» What the task asks: Both the line containing "1200 pixels high." and the line containing "SC.camera = cam_o" belong in the copy, as do all lines between them, copied exactly; pictures do not.

» Material:
•••••
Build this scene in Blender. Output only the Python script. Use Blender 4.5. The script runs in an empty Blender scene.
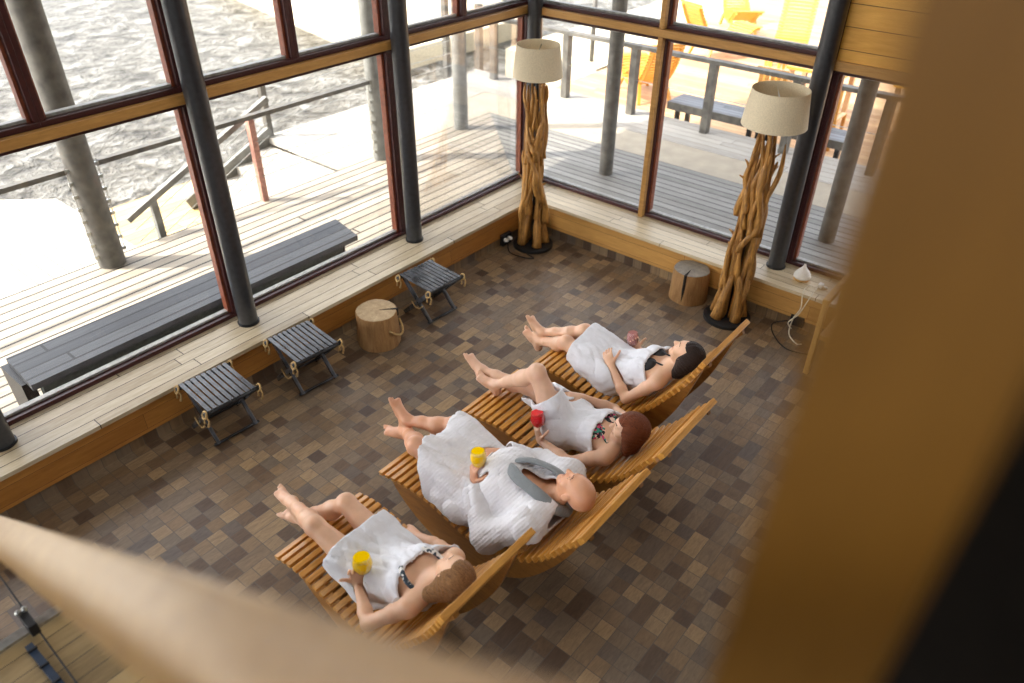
•••••
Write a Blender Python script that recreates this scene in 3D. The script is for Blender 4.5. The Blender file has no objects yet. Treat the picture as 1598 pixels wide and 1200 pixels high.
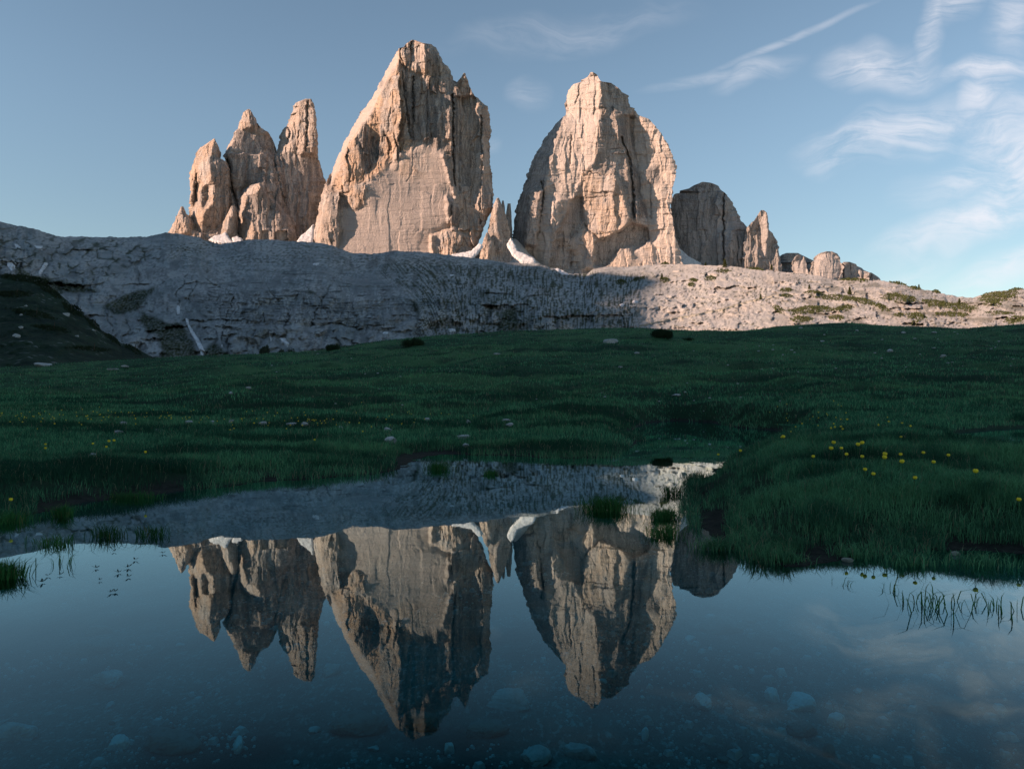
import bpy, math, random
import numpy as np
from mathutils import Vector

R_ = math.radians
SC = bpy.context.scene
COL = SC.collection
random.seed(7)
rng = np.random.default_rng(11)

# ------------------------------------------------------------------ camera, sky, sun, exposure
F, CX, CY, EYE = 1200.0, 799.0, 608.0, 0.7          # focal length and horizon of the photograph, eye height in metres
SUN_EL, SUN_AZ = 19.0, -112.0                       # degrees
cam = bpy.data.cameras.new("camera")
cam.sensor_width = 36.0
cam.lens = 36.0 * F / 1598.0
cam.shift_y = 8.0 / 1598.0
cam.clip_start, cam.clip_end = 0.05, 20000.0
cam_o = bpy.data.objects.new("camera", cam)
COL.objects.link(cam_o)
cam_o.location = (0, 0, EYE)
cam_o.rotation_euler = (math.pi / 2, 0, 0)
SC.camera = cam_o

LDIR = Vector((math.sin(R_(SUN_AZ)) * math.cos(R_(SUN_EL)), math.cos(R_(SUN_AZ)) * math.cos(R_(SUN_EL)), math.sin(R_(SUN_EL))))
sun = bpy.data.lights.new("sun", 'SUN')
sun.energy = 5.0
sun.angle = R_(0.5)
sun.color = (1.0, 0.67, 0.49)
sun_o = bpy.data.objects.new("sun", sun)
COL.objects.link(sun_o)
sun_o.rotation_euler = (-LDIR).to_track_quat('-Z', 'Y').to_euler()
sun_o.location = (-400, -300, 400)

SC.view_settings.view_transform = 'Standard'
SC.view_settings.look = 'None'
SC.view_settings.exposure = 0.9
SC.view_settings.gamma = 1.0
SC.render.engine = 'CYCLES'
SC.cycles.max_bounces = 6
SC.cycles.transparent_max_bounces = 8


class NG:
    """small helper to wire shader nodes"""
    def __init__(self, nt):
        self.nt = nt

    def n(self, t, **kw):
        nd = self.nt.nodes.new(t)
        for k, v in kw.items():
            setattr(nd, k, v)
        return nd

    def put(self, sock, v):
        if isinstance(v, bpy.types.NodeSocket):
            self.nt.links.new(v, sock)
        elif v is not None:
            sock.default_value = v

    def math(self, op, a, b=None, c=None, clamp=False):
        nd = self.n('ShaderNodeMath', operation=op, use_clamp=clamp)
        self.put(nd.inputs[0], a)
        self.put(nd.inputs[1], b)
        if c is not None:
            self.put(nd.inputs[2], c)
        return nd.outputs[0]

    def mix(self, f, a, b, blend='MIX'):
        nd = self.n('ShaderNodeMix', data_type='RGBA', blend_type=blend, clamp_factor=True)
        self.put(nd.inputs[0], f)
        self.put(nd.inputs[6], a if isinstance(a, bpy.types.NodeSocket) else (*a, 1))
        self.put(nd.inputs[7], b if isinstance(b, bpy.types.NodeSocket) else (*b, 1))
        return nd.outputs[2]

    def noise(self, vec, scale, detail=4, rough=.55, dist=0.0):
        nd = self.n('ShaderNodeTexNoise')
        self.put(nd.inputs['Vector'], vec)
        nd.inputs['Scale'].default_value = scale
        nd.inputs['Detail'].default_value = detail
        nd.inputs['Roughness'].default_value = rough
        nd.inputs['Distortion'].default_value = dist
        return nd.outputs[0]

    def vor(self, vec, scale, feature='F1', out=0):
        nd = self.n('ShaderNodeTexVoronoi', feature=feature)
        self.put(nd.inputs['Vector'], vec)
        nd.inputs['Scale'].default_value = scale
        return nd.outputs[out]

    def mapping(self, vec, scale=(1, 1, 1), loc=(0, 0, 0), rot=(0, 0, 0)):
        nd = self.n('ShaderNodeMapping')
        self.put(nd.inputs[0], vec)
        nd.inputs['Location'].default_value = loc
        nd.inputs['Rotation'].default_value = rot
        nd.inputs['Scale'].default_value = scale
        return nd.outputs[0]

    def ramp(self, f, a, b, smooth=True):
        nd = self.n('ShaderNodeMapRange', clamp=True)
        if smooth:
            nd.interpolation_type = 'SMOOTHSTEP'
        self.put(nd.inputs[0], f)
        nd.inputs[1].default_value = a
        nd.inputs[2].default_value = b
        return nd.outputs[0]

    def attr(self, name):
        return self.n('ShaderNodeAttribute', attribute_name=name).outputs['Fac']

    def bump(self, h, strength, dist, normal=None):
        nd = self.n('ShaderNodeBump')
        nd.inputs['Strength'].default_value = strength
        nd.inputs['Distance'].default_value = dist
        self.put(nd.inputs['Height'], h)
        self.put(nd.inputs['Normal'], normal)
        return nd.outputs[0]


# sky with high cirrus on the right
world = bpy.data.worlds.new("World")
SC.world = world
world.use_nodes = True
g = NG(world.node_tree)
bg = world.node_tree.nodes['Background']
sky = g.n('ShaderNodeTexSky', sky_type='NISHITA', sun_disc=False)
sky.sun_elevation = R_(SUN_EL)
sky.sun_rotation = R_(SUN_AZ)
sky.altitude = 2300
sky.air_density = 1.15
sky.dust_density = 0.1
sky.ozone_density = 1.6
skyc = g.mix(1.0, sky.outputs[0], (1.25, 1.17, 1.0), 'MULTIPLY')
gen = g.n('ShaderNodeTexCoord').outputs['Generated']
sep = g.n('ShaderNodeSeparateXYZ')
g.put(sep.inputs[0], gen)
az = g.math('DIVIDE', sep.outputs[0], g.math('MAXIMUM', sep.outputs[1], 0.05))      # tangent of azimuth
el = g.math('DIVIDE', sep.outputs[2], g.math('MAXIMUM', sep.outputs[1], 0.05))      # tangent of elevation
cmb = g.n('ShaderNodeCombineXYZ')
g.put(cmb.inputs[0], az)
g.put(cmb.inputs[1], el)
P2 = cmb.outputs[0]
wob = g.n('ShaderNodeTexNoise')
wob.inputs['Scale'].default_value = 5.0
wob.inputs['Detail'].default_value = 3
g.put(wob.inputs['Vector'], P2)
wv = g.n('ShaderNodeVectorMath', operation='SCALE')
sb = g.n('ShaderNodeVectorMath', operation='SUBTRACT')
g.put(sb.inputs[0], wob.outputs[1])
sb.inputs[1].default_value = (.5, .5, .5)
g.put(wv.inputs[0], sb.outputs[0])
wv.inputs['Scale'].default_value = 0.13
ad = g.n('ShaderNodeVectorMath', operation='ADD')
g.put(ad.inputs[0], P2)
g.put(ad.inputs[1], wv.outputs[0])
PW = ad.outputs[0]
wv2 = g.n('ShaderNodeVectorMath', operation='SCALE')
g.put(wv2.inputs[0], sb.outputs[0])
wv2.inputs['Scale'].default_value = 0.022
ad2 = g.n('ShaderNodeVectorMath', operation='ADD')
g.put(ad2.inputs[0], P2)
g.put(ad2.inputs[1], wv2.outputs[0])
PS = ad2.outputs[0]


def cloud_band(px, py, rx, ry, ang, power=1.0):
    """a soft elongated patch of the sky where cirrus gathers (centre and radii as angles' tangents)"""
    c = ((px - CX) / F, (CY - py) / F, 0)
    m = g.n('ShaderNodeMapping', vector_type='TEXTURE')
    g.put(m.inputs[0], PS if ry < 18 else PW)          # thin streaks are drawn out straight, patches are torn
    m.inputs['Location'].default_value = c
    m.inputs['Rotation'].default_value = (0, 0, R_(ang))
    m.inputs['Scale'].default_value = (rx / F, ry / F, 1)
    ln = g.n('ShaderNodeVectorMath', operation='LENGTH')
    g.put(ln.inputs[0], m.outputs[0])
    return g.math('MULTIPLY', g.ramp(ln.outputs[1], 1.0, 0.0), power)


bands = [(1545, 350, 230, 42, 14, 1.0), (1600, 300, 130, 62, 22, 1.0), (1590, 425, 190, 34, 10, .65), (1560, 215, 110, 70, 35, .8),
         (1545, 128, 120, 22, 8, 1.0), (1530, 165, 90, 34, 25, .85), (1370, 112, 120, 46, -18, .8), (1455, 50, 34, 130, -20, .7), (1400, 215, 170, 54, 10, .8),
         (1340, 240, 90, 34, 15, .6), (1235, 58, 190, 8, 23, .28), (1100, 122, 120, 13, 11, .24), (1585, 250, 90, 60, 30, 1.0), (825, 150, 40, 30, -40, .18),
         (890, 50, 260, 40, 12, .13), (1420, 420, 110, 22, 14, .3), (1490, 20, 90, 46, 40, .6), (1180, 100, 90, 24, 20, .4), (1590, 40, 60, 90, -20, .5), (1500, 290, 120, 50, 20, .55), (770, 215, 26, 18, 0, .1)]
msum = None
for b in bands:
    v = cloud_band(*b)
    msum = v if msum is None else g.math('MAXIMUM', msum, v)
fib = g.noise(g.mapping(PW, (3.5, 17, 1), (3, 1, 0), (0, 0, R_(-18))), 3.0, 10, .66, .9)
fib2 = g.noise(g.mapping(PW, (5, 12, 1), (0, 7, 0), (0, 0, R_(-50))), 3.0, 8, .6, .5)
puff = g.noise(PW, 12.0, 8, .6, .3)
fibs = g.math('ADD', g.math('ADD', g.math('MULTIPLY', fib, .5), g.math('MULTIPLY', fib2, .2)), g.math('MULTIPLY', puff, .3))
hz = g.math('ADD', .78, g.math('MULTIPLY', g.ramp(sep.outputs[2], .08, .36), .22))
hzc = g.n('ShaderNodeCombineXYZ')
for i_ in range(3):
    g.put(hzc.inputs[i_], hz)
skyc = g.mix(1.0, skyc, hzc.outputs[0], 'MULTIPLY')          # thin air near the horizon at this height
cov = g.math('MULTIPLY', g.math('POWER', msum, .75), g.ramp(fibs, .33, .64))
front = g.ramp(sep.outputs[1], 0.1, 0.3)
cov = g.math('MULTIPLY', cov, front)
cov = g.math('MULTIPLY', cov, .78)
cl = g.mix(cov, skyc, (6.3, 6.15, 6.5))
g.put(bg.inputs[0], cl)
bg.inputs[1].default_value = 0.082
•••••
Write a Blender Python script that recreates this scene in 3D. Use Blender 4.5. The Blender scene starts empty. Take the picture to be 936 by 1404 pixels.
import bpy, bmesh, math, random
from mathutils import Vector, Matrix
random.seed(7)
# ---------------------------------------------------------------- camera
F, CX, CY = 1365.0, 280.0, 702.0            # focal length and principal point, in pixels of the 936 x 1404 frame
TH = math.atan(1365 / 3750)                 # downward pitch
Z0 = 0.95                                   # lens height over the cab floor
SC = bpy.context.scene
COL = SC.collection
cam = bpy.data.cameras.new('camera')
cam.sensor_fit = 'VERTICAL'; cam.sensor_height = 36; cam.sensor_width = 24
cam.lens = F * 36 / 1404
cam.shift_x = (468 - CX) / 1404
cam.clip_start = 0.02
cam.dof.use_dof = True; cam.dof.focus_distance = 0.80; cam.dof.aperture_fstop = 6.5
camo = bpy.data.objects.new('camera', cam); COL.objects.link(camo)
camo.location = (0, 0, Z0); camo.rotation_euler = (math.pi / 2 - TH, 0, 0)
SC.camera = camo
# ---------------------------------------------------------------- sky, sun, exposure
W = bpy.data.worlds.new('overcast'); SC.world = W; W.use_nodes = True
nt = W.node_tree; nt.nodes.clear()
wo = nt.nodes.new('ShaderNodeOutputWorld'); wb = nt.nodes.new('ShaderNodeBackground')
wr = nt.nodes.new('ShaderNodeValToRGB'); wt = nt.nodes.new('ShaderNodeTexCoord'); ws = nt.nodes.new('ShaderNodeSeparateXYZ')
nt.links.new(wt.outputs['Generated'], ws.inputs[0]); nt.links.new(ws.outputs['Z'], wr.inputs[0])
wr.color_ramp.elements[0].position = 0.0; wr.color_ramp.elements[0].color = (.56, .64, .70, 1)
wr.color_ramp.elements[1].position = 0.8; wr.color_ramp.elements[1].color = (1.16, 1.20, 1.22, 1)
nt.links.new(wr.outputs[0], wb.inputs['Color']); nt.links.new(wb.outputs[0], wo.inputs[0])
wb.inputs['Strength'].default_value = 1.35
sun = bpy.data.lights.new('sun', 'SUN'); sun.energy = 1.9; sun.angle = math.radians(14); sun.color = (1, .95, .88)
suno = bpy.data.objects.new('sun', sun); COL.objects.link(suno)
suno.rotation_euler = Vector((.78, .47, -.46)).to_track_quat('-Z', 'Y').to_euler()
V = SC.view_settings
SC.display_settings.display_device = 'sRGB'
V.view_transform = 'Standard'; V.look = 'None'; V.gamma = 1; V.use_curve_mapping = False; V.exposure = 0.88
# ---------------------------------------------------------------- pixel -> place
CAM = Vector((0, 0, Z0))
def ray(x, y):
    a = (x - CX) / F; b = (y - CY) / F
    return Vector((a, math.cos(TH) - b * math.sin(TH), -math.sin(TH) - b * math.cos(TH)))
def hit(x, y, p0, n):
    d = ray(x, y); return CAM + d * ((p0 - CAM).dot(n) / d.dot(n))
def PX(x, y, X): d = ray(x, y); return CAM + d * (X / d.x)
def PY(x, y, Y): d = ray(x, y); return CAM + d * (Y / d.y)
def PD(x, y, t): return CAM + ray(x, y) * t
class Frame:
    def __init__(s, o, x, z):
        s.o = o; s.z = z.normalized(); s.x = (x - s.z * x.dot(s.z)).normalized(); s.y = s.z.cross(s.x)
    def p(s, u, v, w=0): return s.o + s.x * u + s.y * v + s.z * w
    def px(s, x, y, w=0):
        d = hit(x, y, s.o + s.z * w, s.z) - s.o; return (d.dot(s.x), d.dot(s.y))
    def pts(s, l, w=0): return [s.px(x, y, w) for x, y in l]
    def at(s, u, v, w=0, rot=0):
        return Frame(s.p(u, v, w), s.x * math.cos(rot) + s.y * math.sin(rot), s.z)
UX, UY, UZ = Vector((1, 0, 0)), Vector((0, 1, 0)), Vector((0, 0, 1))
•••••
» Task result:
Write a Blender Python script that recreates this scene in 3D. The script is for Blender 4.5. The Blender file has no objects yet. Treat the picture as 1598 pixels wide and 1200 pixels high.
import bpy, math, random
import numpy as np
from mathutils import Vector

R_ = math.radians
SC = bpy.context.scene
COL = SC.collection
random.seed(7)
rng = np.random.default_rng(11)

# ------------------------------------------------------------------ camera, sky, sun, exposure
F, CX, CY, EYE = 1200.0, 799.0, 608.0, 0.7          # focal length and horizon of the photograph, eye height in metres
SUN_EL, SUN_AZ = 19.0, -112.0                       # degrees
cam = bpy.data.cameras.new("camera")
cam.sensor_width = 36.0
cam.lens = 36.0 * F / 1598.0
cam.shift_y = 8.0 / 1598.0
cam.clip_start, cam.clip_end = 0.05, 20000.0
cam_o = bpy.data.objects.new("camera", cam)
COL.objects.link(cam_o)
cam_o.location = (0, 0, EYE)
cam_o.rotation_euler = (math.pi / 2, 0, 0)
SC.camera = cam_o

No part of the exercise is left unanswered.